Lloyd Owen in Viva Laughlin by Robert Voets/CBS

Since almost no one watched the second and final episode of CBS' misbegotten quasi-musical mess Viva Laughlin, let me share with you a headline that appeared at the start of Sunday's episode: " Viva Craps Out." I kid you not. (The headline was referring to the fictional casino, not the show. But really. Did they already know this was coming?)

And then there was this bit of dialogue, as casino owner Ripley Holden (Lloyd Owen) surveys his customer-free casino (prophetic, that) and asks his mousy accountant, "How long can we hold out?" The answer: "A week, tops."

Viva Laughlin didn't even last a week. Episode 1 crashed and burned Thursday with a plum CSI lead-in, and Episode 2 (which was of even considerably worse quality than the pilot) caused nary a ripple Sunday night. With the ever-fatal combo of lousy ratings and blistering reviews, CBS made the only logical move and canned it. After a CSI repeat this Sunday, The Amazing Race will return on Nov. 4, with an itinerary that includes first-time stops to Ireland, Lithuania and the scenic hot spot of Croatia. I'm excited to have this spectacular reality competition back on the Sunday schedule.
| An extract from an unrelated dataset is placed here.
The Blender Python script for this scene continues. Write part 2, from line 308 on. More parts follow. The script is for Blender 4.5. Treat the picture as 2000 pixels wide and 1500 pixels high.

Laughlin isn't officially the first network cancellation of the new season. That honor goes to Fox's Nashville and the CW's Online Nation, two reality-based series that few even knew existed. But this is the first significant blow of the programmers' ax, and I'm sure far from the last.

The fact that nearly everyone predicted this would happen is no cause for celebration. Viva Laughlin wasn't a grand folly of a failure like the infamous but undeniably ambitious Cop Rock of 1990. Laughlin was a sadly botched experiment that was executed so halfheartedly you wonder why they even went to the trouble of taking this risk.

Music and TV shouldn't be strange bedfellows: Just look at the incredible success of the High School Musical movies on the Disney Channel. And while it was never a hit, NBC's much-missed American Dreams found a way to tell a compelling story with a musical backdrop (albeit not a traditional "musical" in the sense of characters bursting into song). All musical fans desire is something that's entertaining, and that's where Viva Laughlin came up miserably short.

Better luck next time, and I truly hope there is a next time. (Failing that, let's just hope that Kristin Chenoweth gets a chance to deliver more show-stoppers like her "Hopelessly Devoted to You" star turn on Pushing Daisies' second episode. Given that Raul Esparza from Broadway's recent Company revival just made an appearance as a potential love interest for Chenoweth's Olive, anything is possible.)